Annual Appropriations
One-Year (Annual) Appropriation
One-year appropriations are the most common type, available for obligation only during the fiscal year for which they are enacted (October 1 through September 30). These funds must be obligated before the end of the fiscal year or they expire, creating the well-known year-end spending surge as agencies race to obligate remaining balances.
Continuing Resolution Authority
When Congress fails to pass regular appropriations by October 1, a continuing resolution (CR) provides temporary funding authority, typically at the prior year's level or a specified rate. CRs create significant contracting disruption because agencies cannot start new programs, increase spending rates, or enter into new multi-year contracts during a CR.
Expired/Cancelled Appropriation
After the period of availability ends, annual and multi-year appropriations enter a 5-year "expired" phase where no new obligations can be made but existing obligations can be adjusted (upward within the original amount or downward). After the 5-year expired phase, remaining balances are cancelled and returned to Treasury.
Revolving & Working Capital Funds
Revolving Fund
Revolving funds operate on a business-like model where the fund charges customers (other agencies) for goods and services, and the revenue replenishes the fund for future operations.
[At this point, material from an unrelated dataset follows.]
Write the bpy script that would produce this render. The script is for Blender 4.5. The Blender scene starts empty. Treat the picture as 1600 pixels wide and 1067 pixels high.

These funds are not dependent on annual appropriations after initial capitalization, allowing them to operate continuously as working capital entities.
Working Capital Fund
Working capital funds are a type of revolving fund that finances shared services within an agency — IT support, accounting, human resources, facilities management, and procurement operations. Each agency component is charged for services consumed, and the fund uses revenue to sustain operations without annual appropriation.
About Federal Appropriations
Article I, Section 9 of the Constitution provides that no money shall be drawn from the Treasury except in consequence of appropriations made by law. This means every federal contract dollar must be traceable to a specific appropriation enacted by Congress. The type of appropriation determines how long funds remain available, what they can be used for, and how contracting officers manage the procurement timeline.
The concept of "color of money" refers to the restrictions attached to different appropriation types. Mixing colors — using operations money for procurement or research funds for operations — violates the Purpose Statute (31 U.S.C. 1301) and the Antideficiency Act. Understanding these rules helps contractors align their proposals with the correct funding sources and avoid compliance issues.